## Your instructions
Copy word for word the lines in the records below, starting at the line with "Reconstruct this image" and ending at the line with "COL = S.collection". Skip the pictures.

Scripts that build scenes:
* START *
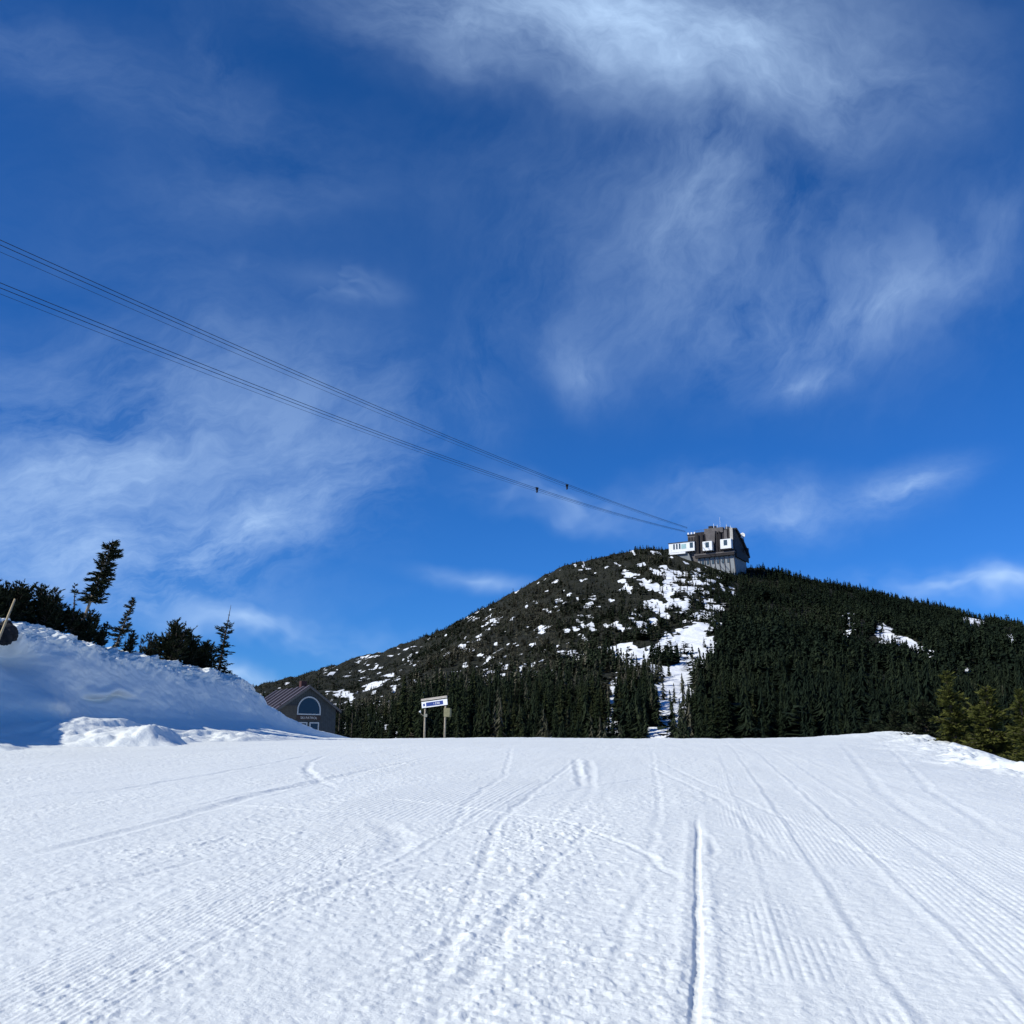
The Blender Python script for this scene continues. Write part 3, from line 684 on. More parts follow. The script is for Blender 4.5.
# ------------------------------------------------------------------ signboard on two posts
M_white = simple('white_paint', (.78, .79, .80), .5, .06, 6)
M_blue = simple('blue_paint', (.02, .05, .22), .5, .1, 6)
M_wood = simple('post_wood', (.30, .26, .20), .85, .3, 10, .3)
def sign():
    Y = 63.0; a = at(424.3, 738, Y + .25); b = at(444.4, 738, Y - .25)
    c = (a + b) / 2; W = (b - a).length
    ang = math.atan2(b.y - a.y, b.x - a.x) 
    root = empty('signboard', (c.x, c.y, float(Gcoarse(np.array([c.x]), np.array([c.y]))[0])), ang)
    z0 = root.location.z; tag(root, 'blue and white direction board on two weathered posts at the crest of the run', 'sign')
    zt = at(422, 700, Y).z - z0; zr = at(450, 697, Y).z - z0
    px = 1 / 1024 * Y * 1.0; tilt = math.atan2(zr - zt, 28 * px)
    MB().tube([(-W/2, 0, -.5), (-W/2 + .02, 0, zt - .35)], [.065, .055], 9).build('post', M_wood, root, smooth=True)
    MB().tube([(W/2, 0, -.5), (W/2 + .05, 0, zt - .1)], [.065, .055], 9).build('post', M_wood, root, smooth=True)
    M = Matrix.Translation((.02, -.09, (zt + zr) / 2 - .30)) @ Matrix.Rotation(-tilt, 4, 'Y')
    hw = 14 * px; hh = 2.9 * px
    bd = MB().box(-hw, hw, -.02, .02, -hh, hh, M).build('board', M_white, root)
    f = MB().box(-hw + .10, -hw + .22, -.026, -.021, -hh * .45, hh * .35, M).build('square_mark', M_blue, bd)
    MB().box(-hw + .30, hw - .28, -.026, -.021, -hh * .66, hh * .62, M).build('blue_panel', M_blue, bd)
    t = MB()                                             # pale lettering, too small to read
    rr = random.Random(5); x = -hw + .82
    while x < hw - .50:
        w = rr.uniform(.05, .085)
        t.box(x, x + .018, -.031, -.027, -.055, .055, M)
        if rr.random() < .7: t.box(x, x + w, -.0305, -.0272, .034, .055, M)
        if rr.random() < .6: t.box(x, x + w, -.0302, -.0274, -.055, -.036, M)
        if rr.random() < .5: t.box(x + w - .016, x + w, -.0308, -.0268, -.055, .055, M)
        x += w + .03
        if rr.random() < .15: x += .06
    t.build('lettering', M_white, bd)
    MB().box(-hw - .0, hw + .0, -.05, .05, hh + .06, hh + .19, M).build('beam', simple('pale_beam', (.42, .38, .33), .8, .2, 9, .3), root)
    MB().box(W/2 - .02, W/2 + .40, -.12, .10, zt - 1.02, zt - .50).build('box', simple('tan_box', (.20, .19, .11), .8, .25, 5), root, bevel=.02)
    lamp = MB().tube([(-W/2, -.05, zt - .95), (-W/2 - .17, -.10, zt - .86), (-W/2 - .22, -.12, zt - .72)], .018, 6).build('lamp_arm', M_grey, root)
    s = MB().tube([(-W/2 - .22, -.12, zt - .74), (-W/2 - .25, -.17, zt - .66)], [.03, .07], 10).build('lamp_head', M_white, lamp)
    MB().box(-W/2 - .02, -W/2 + .20, -.09, -.055, zt - 1.0, zt - .82).build('small_plate', simple('dull_plate', (.2, .2, .17), .7), root)
sign()

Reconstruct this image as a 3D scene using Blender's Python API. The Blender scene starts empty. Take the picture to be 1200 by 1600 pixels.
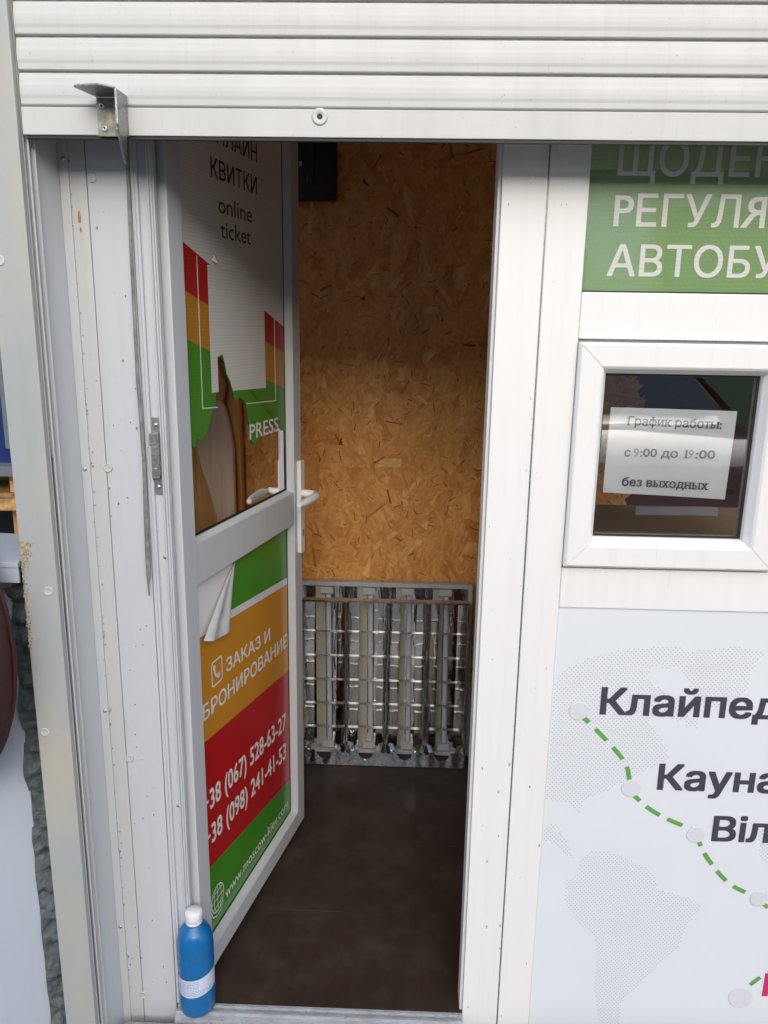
import bpy, bmesh, math, random
from mathutils import Vector, Matrix
random.seed(7)
R = math.radians
S = bpy.context.scene
COL = S.collection

# ------------------------------------------------------------------ camera
cam_d = bpy.data.cameras.new('camera'); cam = bpy.data.objects.new('camera', cam_d); COL.objects.link(cam)
cam_d.sensor_fit = 'VERTICAL'; cam_d.sensor_height = 36.0; cam_d.lens = 1200 / 1600 * 36.0
cam_d.clip_start = 0.02; cam_d.clip_end = 400
PITCH, ROLL, YAW = R(13.44), R(-0.93), R(1.55)
cp, sp = math.cos(PITCH), math.sin(PITCH)
rt = Vector((1, 0, 0)); dn = Vector((0, -sp, -cp)); fw = Vector((0, cp, -sp))
c_, s_ = math.cos(ROLL), math.sin(ROLL)
r2 = rt * c_ + dn * s_; d2 = -rt * s_ + dn * c_
Mz = Matrix.Rotation(YAW, 3, 'Z')
r2, d2, fw = Mz @ r2, Mz @ d2, Mz @ fw
CR, CD, CF = r2.copy(), d2.copy(), fw.copy()
cam.matrix_world = Matrix(((r2.x, -d2.x, -fw.x, 0), (r2.y, -d2.y, -fw.y, -1.42), (r2.z, -d2.z, -fw.z, 1.6157), (0, 0, 0, 1)))
S.camera = cam

# ------------------------------------------------------------------ light
SUN_EL, SUN_AZ = 26, 172          # veiled sun, high in front of the kiosk
W = bpy.data.worlds.new('World'); S.world = W; W.use_nodes = True
nt = W.node_tree; nt.nodes.clear()
sky = nt.nodes.new('ShaderNodeTexSky'); sky.sky_type = 'NISHITA'; sky.sun_disc = False
sky.sun_elevation = R(SUN_EL); sky.sun_rotation = R(SUN_AZ); sky.dust_density = 2.0; sky.air_density = 0.8; sky.ozone_density = 1.0
bg = nt.nodes.new('ShaderNodeBackground'); bg.inputs[1].default_value = 0.15
wo = nt.nodes.new('ShaderNodeOutputWorld')
nt.links.new(sky.outputs[0], bg.inputs[0]); nt.links.new(bg.outputs[0], wo.inputs[0])
sd = bpy.data.lights.new('sun', 'SUN'); sd.energy = 1.5; sd.angle = R(85); sd.color = (1.0, 0.985, 0.93)
so = bpy.data.objects.new('sun', sd); COL.objects.link(so)
sv = Vector((math.sin(R(SUN_AZ)) * math.cos(R(SUN_EL)), math.cos(R(SUN_AZ)) * math.cos(R(SUN_EL)), math.sin(R(SUN_EL))))
so.rotation_euler = sv.to_track_quat('Z', 'Y').to_euler(); so.location = (0, 6, 10)
S.view_settings.view_transform = 'Standard'; S.view_settings.look = 'None'
S.view_settings.exposure = 0.80; S.view_settings.gamma = 1.0; S.view_settings.use_curve_mapping = False
S.render.engine = 'CYCLES'
S.cycles.max_bounces = 10; S.cycles.transparent_max_bounces = 16; S.cycles.diffuse_bounces = 6; S.cycles.glossy_bounces = 6
S.cycles.sample_clamp_indirect = 6
S.render.resolution_x = 768; S.render.resolution_y = 1024

# ------------------------------------------------------------------ materials
def srgb(r, g, b):
    f = lambda c: (c / 255 / 12.92) if c / 255 <= .04045 else ((c / 255 + .055) / 1.055) ** 2.4
    return (f(r), f(g), f(b), 1)
class NT:
    def __init__(s, name):
        s.m = bpy.data.materials.new(name); s.m.use_nodes = True; s.t = s.m.node_tree
        s.t.nodes.clear(); s.o = s.t.nodes.new('ShaderNodeOutputMaterial')
    def n(s, typ, props=None, **inp):
        nd = s.t.nodes.new(typ)
        for k, v in (props or {}).items(): setattr(nd, k, v)
        for k, v in inp.items():
            key = int(k[1:]) if k[0] == '_' and k[1:].isdigit() else k.replace('_', ' ')
            s.set(nd.inputs[key], v)
        return nd
    def set(s, sock, v):
        if isinstance(v, bpy.types.NodeSocket): s.t.links.new(v, sock)
        elif isinstance(v, bpy.types.Node): s.t.links.new(v.outputs[0], sock)
        else: sock.default_value = v
    def math(s, op, a, b=0.0, clamp=False): return s.n('ShaderNodeMath', {'operation': op, 'use_clamp': clamp}, _0=a, _1=b).outputs[0]
    def ramp(s, f, stops, interp='LINEAR'):
        r = s.n('ShaderNodeValToRGB', _0=f); r.color_ramp.interpolation = interp
        e = r.color_ramp.elements
        while len(e) > 1: e.remove(e[0])
        e[0].position, e[0].color = stops[0]
        for p, c in stops[1:]:
            k = e.new(p); k.color = c
        return r.outputs[0]
    def mix(s, f, a, b, mode='MIX'):
        nd = s.n('ShaderNodeMix', {'data_type': 'RGBA', 'blend_type': mode})
        s.set(nd.inputs[0], f); s.set(nd.inputs[6], a); s.set(nd.inputs[7], b)
        return nd.outputs[2]
    def pos(s, scale=(1, 1, 1), rot=(0, 0, 0)):
        g = s.n('ShaderNodeNewGeometry')
        return s.n('ShaderNodeMapping', None, Vector=g.outputs['Position'], Scale=scale, Rotation=rot).outputs[0]
    def noise(s, v, scale, detail=4, rough=.55): return s.n('ShaderNodeTexNoise', None, Vector=v, Scale=scale, Detail=detail, Roughness=rough).outputs[0]
    def bump(s, h, strength=.2, dist=.001): return s.n('ShaderNodeBump', None, Height=h, Strength=strength, Distance=dist).outputs[0]
    def bsdf(s, **k):
        b = s.n('ShaderNodeBsdfPrincipled', None, **k); s.t.links.new(b.outputs[0], s.o.inputs[0]); return b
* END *
## Finished exercise
Reconstruct this image as a 3D scene using Blender's Python API. The Blender scene starts empty. Take the picture to be 1200 by 1600 pixels.
import bpy, bmesh, math, random
from mathutils import Vector, Matrix
random.seed(7)
R = math.radians
S = bpy.context.scene
COL = S.collection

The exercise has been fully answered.